14. The attachment of claim 1, wherein the medium supplier includes non-woven fabric.

15. The attachment of claim 1, further comprising a supply increaser that increases supply of the medium from the medium supplier.

16. An ultrasound inspecting apparatus comprising:

an attachment for ultrasound probe of claim 1; and

an ultrasound probe on which the attachment for ultrasound probe is mounted

wherein the attachment for ultrasound probe comprises:

an acoustic matching element provided on a transceiver of an ultrasound probe and deformed based on a surface of an inspection target when the ultrasound probe scans the surface of the inspection target;

17. (canceled)

18. (canceled)

19. (canceled)

20. (canceled)

21. The ultrasound inspecting apparatus of claim 16, wherein

the body accommodates the acoustic matching unit and the medium supply unit and has an opening in a surface thereof facing the inspection target, and

portions of the acoustic matching unit and the medium supply unit protrude from the opening.

22. The ultrasound inspecting apparatus of claim 21, wherein

the acoustic matching unit has a convex shape having a protrusion, and

the protrusion protrudes from the opening.

23. The ultrasound inspecting apparatus of claim 21, wherein the opening has a groove that ranges from an inner side of the body to an outer side of the body and serves as a flow path of the medium.
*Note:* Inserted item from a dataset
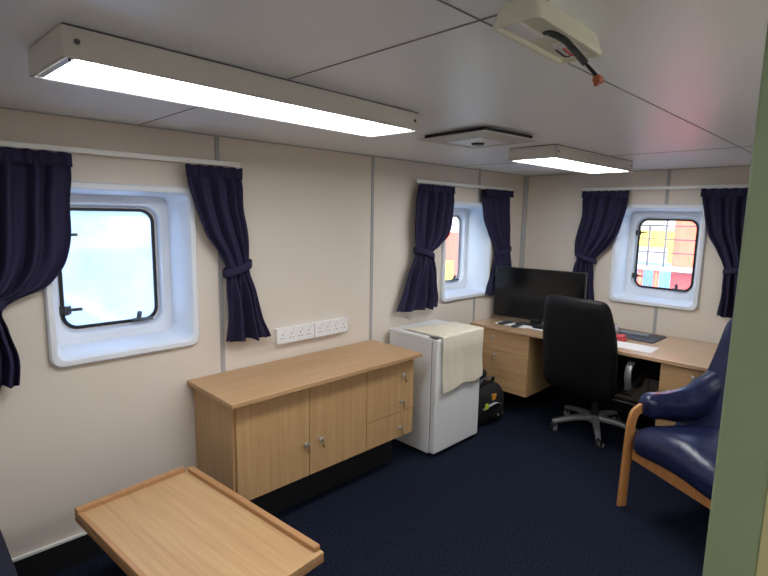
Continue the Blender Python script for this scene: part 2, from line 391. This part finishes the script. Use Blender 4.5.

24. An ultrasound inspecting method comprising:

fixing an acoustic matching element and a medium supplier onto an ultrasound probe,

the acoustic matching element being deformed based on a surface of an inspection target when the ultrasound probe scans the surface of the inspection target;

supplying a medium between the inspection target and the acoustic matching element, based on the deformation of the acoustic matching element, wherein the supplying is performed by the medium supplier; and

transmitting ultrasound waves to the inspection target and receiving reflected waves of the ultrasound waves from the inspection target, wherein the transmitting and the receiving is performed by the ultrasound probe.